O psicólogo Luiz Henrique Aguiar, de 37 anos, se diz compreensivo com quem vende animais, pois existe custo para manter o animal. Ele também acredita que a proibição do negócio daria vazão a um comércio negro de pets e, aí, sim, os maus-tratos seriam regra. “Quando algo é trazido à tona ou deixado às claras, existe mais poder de fiscalização. A solução é ter alguém em cima”, ressalva.

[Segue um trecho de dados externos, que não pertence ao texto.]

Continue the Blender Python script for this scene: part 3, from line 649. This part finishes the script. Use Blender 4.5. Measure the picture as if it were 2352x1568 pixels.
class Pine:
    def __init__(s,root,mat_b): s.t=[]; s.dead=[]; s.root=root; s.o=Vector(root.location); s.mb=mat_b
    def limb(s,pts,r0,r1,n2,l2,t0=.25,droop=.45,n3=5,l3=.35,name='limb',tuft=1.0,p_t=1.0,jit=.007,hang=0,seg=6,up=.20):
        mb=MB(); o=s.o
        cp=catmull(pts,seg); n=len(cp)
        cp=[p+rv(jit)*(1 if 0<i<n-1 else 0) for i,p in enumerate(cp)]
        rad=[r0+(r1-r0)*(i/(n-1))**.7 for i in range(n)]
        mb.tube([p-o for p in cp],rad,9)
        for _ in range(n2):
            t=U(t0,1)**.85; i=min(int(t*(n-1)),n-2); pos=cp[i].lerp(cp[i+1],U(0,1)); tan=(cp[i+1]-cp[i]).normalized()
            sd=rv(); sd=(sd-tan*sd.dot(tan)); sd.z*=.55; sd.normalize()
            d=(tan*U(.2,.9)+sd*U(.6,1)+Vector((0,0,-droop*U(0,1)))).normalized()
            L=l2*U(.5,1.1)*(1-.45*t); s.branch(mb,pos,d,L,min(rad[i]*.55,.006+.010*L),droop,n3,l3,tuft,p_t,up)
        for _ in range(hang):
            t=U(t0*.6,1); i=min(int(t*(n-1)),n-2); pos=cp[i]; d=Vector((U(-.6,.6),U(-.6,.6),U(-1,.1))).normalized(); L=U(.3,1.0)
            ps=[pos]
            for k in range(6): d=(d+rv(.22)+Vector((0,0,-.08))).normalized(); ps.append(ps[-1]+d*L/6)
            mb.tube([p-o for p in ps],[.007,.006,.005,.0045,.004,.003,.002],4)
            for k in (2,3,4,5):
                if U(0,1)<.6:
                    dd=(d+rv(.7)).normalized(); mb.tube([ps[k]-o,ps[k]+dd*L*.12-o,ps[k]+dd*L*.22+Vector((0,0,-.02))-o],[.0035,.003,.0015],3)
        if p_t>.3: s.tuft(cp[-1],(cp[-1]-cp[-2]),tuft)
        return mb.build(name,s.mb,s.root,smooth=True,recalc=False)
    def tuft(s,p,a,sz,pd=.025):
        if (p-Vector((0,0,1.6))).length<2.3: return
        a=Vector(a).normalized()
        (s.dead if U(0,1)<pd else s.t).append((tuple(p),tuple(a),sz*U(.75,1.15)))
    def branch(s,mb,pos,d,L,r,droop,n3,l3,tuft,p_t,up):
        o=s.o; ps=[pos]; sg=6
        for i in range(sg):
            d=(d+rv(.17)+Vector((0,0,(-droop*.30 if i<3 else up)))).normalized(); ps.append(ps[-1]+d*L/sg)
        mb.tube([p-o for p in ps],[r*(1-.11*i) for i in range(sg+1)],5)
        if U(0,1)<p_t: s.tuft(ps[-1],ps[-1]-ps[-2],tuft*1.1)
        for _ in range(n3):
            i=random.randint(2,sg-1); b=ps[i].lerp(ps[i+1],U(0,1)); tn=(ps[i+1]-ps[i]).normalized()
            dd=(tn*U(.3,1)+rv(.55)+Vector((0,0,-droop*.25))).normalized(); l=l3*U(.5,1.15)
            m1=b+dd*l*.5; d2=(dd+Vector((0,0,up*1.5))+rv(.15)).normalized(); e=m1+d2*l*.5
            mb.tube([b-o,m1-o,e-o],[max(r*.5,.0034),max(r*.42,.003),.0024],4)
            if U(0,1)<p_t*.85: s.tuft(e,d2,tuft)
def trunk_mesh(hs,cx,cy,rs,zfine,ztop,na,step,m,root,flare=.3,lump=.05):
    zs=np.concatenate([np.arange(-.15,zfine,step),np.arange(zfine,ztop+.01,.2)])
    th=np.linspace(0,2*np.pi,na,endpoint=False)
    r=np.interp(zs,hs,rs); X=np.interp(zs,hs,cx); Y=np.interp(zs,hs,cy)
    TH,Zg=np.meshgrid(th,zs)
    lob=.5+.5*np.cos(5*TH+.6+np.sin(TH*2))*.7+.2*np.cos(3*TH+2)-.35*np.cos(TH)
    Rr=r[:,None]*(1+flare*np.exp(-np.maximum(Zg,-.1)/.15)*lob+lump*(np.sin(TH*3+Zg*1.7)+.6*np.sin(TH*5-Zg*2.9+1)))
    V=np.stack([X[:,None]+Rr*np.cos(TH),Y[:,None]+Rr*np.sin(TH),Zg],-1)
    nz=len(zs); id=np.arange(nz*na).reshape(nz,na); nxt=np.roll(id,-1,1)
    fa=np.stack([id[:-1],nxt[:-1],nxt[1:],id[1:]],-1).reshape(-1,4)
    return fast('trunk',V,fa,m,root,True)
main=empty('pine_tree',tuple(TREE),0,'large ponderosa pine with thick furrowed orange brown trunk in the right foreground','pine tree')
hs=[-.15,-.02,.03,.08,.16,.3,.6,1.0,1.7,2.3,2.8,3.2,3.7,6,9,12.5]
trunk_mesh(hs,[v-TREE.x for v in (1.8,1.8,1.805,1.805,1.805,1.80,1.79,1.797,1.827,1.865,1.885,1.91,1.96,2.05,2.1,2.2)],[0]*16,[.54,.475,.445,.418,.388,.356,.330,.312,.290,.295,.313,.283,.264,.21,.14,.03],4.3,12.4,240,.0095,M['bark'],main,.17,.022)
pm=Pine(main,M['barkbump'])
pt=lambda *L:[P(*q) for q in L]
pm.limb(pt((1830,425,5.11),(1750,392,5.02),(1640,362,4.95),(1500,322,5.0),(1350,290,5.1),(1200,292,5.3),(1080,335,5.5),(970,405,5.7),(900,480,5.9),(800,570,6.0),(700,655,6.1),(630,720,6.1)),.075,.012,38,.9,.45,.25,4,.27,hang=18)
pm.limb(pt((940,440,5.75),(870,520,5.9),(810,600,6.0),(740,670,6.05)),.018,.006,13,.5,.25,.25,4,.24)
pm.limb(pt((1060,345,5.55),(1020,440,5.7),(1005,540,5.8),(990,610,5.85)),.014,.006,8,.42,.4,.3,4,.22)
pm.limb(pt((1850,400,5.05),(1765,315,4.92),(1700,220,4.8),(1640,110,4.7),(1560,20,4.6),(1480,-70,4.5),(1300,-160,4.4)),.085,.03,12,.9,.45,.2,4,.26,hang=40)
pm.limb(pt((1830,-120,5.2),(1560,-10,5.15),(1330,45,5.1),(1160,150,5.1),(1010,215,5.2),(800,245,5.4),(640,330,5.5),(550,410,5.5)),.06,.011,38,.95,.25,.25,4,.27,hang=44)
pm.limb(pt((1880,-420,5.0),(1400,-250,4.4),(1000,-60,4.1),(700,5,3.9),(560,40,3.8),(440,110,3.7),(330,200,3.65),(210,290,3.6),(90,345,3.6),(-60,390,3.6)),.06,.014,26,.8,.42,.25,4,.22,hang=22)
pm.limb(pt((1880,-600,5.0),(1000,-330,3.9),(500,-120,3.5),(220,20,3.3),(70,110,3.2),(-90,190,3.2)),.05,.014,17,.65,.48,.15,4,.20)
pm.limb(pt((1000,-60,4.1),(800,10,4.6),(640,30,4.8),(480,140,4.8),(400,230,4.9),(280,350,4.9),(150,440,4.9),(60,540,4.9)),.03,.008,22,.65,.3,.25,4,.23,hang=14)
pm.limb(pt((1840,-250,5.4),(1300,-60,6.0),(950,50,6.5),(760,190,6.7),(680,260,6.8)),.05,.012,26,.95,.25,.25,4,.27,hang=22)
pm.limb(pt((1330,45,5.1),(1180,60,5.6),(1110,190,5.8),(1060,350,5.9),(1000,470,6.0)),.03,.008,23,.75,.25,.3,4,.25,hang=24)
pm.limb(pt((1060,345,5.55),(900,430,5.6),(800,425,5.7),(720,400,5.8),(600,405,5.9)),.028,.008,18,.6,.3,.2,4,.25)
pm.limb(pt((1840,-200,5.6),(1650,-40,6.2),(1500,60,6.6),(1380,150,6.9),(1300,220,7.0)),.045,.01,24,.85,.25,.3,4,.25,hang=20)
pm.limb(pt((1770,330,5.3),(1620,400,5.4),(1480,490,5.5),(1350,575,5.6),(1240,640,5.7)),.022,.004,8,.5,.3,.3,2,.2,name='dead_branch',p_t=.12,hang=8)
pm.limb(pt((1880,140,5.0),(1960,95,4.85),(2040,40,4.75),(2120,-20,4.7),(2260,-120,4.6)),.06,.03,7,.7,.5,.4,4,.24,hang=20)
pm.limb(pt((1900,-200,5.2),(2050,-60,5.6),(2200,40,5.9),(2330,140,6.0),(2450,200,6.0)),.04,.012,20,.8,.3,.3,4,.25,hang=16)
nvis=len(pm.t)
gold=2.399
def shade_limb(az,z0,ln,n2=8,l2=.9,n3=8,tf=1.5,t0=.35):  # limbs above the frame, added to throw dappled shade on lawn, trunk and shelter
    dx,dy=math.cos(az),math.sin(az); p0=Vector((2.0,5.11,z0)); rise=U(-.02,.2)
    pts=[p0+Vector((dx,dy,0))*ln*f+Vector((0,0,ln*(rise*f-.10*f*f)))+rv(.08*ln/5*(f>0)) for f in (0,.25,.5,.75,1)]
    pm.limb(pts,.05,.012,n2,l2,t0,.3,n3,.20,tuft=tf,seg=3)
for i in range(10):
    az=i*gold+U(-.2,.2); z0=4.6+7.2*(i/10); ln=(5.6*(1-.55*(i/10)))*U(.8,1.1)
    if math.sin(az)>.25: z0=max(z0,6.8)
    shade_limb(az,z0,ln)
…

Luiz Henrique pensa ser necessário combater o preconceito inerente à adoção de bichos. Isso, para ele, seria uma medida efetiva para melhorar a situação. “Há várias sociedades protetoras de animais, abrigos, e mesmo assim as pessoas não querem adotar. Elas pensam se tratar de bichos mais feios e de lugares menos confiáveis”, especula.
Há três semanas, ele procura sua gatinha adotada, a Canjica, vista pela última vez no seu apartamento, no Sudoeste. Apesar da dor da perda, ele garante não se arrepender da decisão e espera que mais pessoas pensem assim para combater efetivamente o cenário de maus-tratos.
Saiba mais
Em maio deste ano, a Secretaria do Meio Ambiente criou o Comitê Interinstitucional da Política Distrital para os Animais (CIPDA). Um dos itens do regimento interno é combater maus-tratos e promover bem-estar. A pasta informou, no entanto, não existir poder de fiscalização nesse caso por se tratar de um órgão de normatização e emissão de pareceres.
O CFMV criou, em outubro de 2014, uma resolução com Diretrizes Gerais de Responsabilidade Técnica para estabelecimentos comerciais de exposição, manutenção, higiene estética e venda ou doação de animais. O documento destaca condições de conforto e segurança em que os animais devem ser armazenados e os deveres e direitos tanto de quem adquire quanto de quem vende.